While certain embodiments have been described, these embodiments have been presented by way of example only, and are not intended to limit the scope of the inventions. Indeed, the novel embodiments described herein may be embodied in a variety of other forms; furthermore, various omissions, substitutions and changes in the form of the embodiments described herein may be made without departing from the spirit of the inventions. The accompanying claims and their equivalents are intended to cover such forms or modifications as would fall within the scope and spirit of the inventions.

Claims

1. A transmission cable comprising at least two cables, each of the cables comprising:

a central conductor comprising an axis and an outer circumference; and

an insulator covering the outer circumference of the central conductor, and comprising an insulation surface and grooves in the insulation surface.

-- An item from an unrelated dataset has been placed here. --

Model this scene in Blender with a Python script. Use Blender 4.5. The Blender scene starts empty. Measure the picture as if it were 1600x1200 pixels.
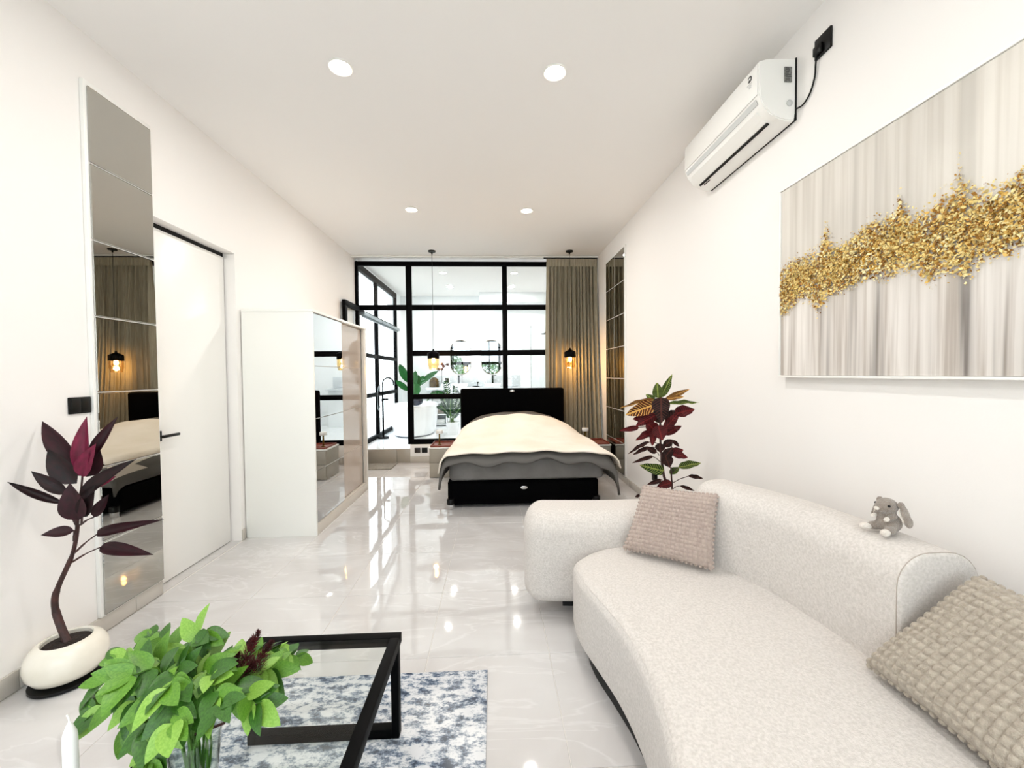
import bpy, bmesh, math, random
from mathutils import Vector, Matrix
from math import pi, sin, cos, radians
random.seed(7)
S = bpy.context.scene
COL = S.collection

# ------------------------------------------------------------------ camera
CAMH = 1.395
F_PX, YAW, PITCH, ROLL = 638.8, .0451, .0251, .0094
CR = Matrix.Rotation(-YAW, 3, 'Z') @ Matrix.Rotation(pi/2-PITCH, 3, 'X') @ Matrix.Rotation(-ROLL, 3, 'Z')
cd = bpy.data.cameras.new('camera')
cam = bpy.data.objects.new('camera', cd)
COL.objects.link(cam)
cd.sensor_width = 36
cd.lens = F_PX/1600*36
cd.clip_start = .02
cam.matrix_world = Matrix.Translation((0, 0, CAMH)) @ CR.to_4x4()
S.camera = cam

def px(u, v, Y):
    """world point seen at pixel (u, v) at the depth Y (used only to read sizes off the photo)"""
    d = CR @ Vector(((u-800)/F_PX, -(v-600)/F_PX, -1))
    return Vector((0, 0, CAMH)) + d*(Y/d.y)

# ------------------------------------------------------------------ light
S.view_settings.view_transform = 'Standard'
S.view_settings.look = 'None'
S.view_settings.gamma = 1
S.view_settings.use_curve_mapping = False
S.view_settings.exposure = 0.54
S.cycles.use_denoising = True
S.cycles.max_bounces = 14
S.cycles.diffuse_bounces = 6
S.cycles.glossy_bounces = 6
S.cycles.transparent_max_bounces = 16
S.cycles.sample_clamp_indirect = 6
S.cycles.caustics_reflective = False
S.cycles.caustics_refractive = False

W = bpy.data.worlds.new('world')
S.world = W
W.use_nodes = True
nt = W.node_tree
bg = nt.nodes['Background']
tc = nt.nodes.new('ShaderNodeTexCoord')
sep = nt.nodes.new('ShaderNodeSeparateXYZ')
rmp = nt.nodes.new('ShaderNodeValToRGB')
nt.links.new(tc.outputs['Generated'], sep.inputs[0])
nt.links.new(sep.outputs['Z'], rmp.inputs[0])
rmp.color_ramp.elements[0].position = 0.0
rmp.color_ramp.elements[0].color = (.90, .95, 1, 1)
rmp.color_ramp.elements[1].position = 1.0
rmp.color_ramp.elements[1].color = (.86, .93, 1, 1)
nt.links.new(rmp.outputs[0], bg.inputs['Color'])
bg.inputs['Strength'].default_value = 3.9

H = 3.225           # ceiling
XL, XR = -2.15, 1.656
YF, YB, YR = 6.53, 9.70, -2.3   # glass partition, bathroom back wall, rear facade
ZB = .226           # bathroom floor

# ceiling spots (their own light)
SPOTS = [(x, y) for y in (.42, 2.515, 4.62, 7.45, 8.66) for x in (-.888, .392)]
SPOT_W, PEND_W = 9, 8

# ------------------------------------------------------------------ materials
def lin(c):
    if isinstance(c, str):
        c = [int(c[i:i+2], 16)/255 for i in (0, 2, 4)]
    return tuple(((x/12.92) if x <= .04045 else ((x+.055)/1.055)**2.4) for x in c)+(1,)

def setup(name):
    m = bpy.data.materials.new(name)
    m.use_nodes = True
    n = m.node_tree
    return m, n, n.nodes['Principled BSDF'], lambda t: n.nodes.new('ShaderNode'+t)

def mat(name, col, rough=.5, metal=0, spec=.5, var=None, vscale=8, bump=0, bscale=60, stretch=None, emit=None, es=0, sheen=0, coat=0, detail=4):
    m, n, p, N = setup(name)
    c = lin(col)
    p.inputs['Base Color'].default_value = c
    p.inputs['Roughness'].default_value = rough
    p.inputs['Metallic'].default_value = metal
    p.inputs['Specular IOR Level'].default_value = spec
    p.inputs['Coat Weight'].default_value = coat
    p.inputs['Sheen Weight'].default_value = sheen
    if emit:
        p.inputs['Emission Color'].default_value = lin(emit)
        p.inputs['Emission Strength'].default_value = es
    L = n.links.new
    if var or bump:
        t = N('TexCoord')
        mp = N('Mapping')
        L(t.outputs['Object'], mp.inputs[0])
        if stretch:
            mp.inputs['Scale'].default_value = stretch
    if var:
        x = N('TexNoise')
        x.inputs['Scale'].default_value = vscale
        x.inputs['Detail'].default_value = detail
        r = N('ValToRGB')
        r.color_ramp.elements[0].position = .35
        r.color_ramp.elements[1].position = .65
        r.color_ramp.elements[0].color = c
        r.color_ramp.elements[1].color = lin(var)
        L(mp.outputs[0], x.inputs[0]); L(x.outputs[0], r.inputs[0]); L(r.outputs[0], p.inputs['Base Color'])
    if bump:
        x = N('TexNoise')
        x.inputs['Scale'].default_value = bscale
        x.inputs['Detail'].default_value = 3
        b = N('Bump')
        b.inputs['Strength'].default_value = bump
        b.inputs['Distance'].default_value = .01
        L(mp.outputs[0], x.inputs[0]); L(x.outputs[0], b.inputs['Height']); L(b.outputs[0], p.inputs['Normal'])
    return m

def glass(name, tint=(1, 1, 1), refl=1.0, ior=1.45):
    m, n, p, N = setup(name)
    n.nodes.remove(p)
    L = n.links.new
    tr = N('BsdfTransparent'); tr.inputs[0].default_value = (*tint, 1)
    gl = N('BsdfGlossy'); gl.inputs['Roughness'].default_value = .01
    g = N('NewGeometry'); dt = N('VectorMath'); dt.operation = 'DOT_PRODUCT'
    L(g.outputs['Incoming'], dt.inputs[0]); L(g.outputs['Normal'], dt.inputs[1])
    ab = N('Math'); ab.operation = 'ABSOLUTE'; L(dt.outputs['Value'], ab.inputs[0])
    om = N('Math'); om.operation = 'SUBTRACT'; om.inputs[0].default_value = 1; L(ab.outputs[0], om.inputs[1])
    pw = N('Math'); pw.operation = 'POWER'; pw.inputs[1].default_value = 5; L(om.outputs[0], pw.inputs[0])
    fr = N('Math'); fr.operation = 'MULTIPLY_ADD'; fr.inputs[1].default_value = .96; fr.inputs[2].default_value = .04; L(pw.outputs[0], fr.inputs[0])
    mu = N('Math'); mu.operation = 'MULTIPLY'; mu.inputs[1].default_value = refl
    mx = N('MixShader')
    L(fr.outputs[0], mu.inputs[0]); L(mu.outputs[0], mx.inputs[0]); L(tr.outputs[0], mx.inputs[1]); L(gl.outputs[0], mx.inputs[2])
    L(mx.outputs[0], n.nodes['Material Output'].inputs[0])
    return m

def tile_mat(name, a, b, c, rough):
    m, n, p, N = setup(name)
    L = n.links.new
    t = N('TexCoord'); g = N('NewGeometry')
    x = N('TexNoise'); x.inputs['Scale'].default_value = 1.1; x.inputs['Detail'].default_value = 6; x.inputs['Distortion'].default_value = 1.6
    r = N('ValToRGB'); r.color_ramp.elements[0].position = .3; r.color_ramp.elements[1].position = .62
    r.color_ramp.elements[0].color = lin(a); r.color_ramp.elements[1].color = lin(b)
    L(g.outputs['Position'], x.inputs[0]); L(x.outputs[0], r.inputs[0])
    # faint pale veins
    w = N('TexNoise'); w.inputs['Scale'].default_value = .9; w.inputs['Detail'].default_value = 5; w.inputs['Distortion'].default_value = 2.5
    mp = N('Mapping'); mp.inputs['Scale'].default_value = (1, 2.4, 1); mp.inputs['Rotation'].default_value = (0, 0, .6)
    L(g.outputs['Position'], mp.inputs[0]); L(mp.outputs[0], w.inputs[0])
    v = N('ValToRGB'); e = v.color_ramp.elements
    e[0].position = .48; e[0].color = (0, 0, 0, 1); e[1].position = .52; e[1].color = (0, 0, 0, 1)
    k = e.new(.50); k.color = (.3, .3, .3, 1)
    L(w.outputs[0], v.inputs[0])
    mx = N('MixRGB'); mx.inputs[2].default_value = lin(c)
    L(v.outputs[0], mx.inputs[0]); L(r.outputs[0], mx.inputs[1]); L(mx.outputs[0], p.inputs['Base Color'])
    p.inputs['Roughness'].default_value = rough
    p.inputs['Specular IOR Level'].default_value = 1.0
    bn = N('TexNoise'); bn.inputs['Scale'].default_value = 3.2; bn.inputs['Detail'].default_value = 1
    bp = N('Bump'); bp.inputs['Strength'].default_value = .14; bp.inputs['Distance'].default_value = .01
    L(g.outputs['Position'], bn.inputs[0]); L(bn.outputs[0], bp.inputs['Height']); L(bp.outputs[0], p.inputs['Normal'])
    return m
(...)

2. The transmission cable of claim 1, wherein the grooves in the insulation surface spirally extend along the axis.

3. The transmission cable of claim 1, wherein the grooves in the insulation surface extend parallel to the axis.

4. The transmission cable of claim 1, wherein the grooves in the insulation surface make diameter of the insulator alternately change between large and small along the axis.

5. The transmission cable of claim 1, wherein each of the grooves in the insulation surface comprises an opening portion and two rounded opposite edges defining the opening portion.

6. The transmission cable of claim 1, wherein each of the grooves in the insulation surface has a wedge-shaped cross section.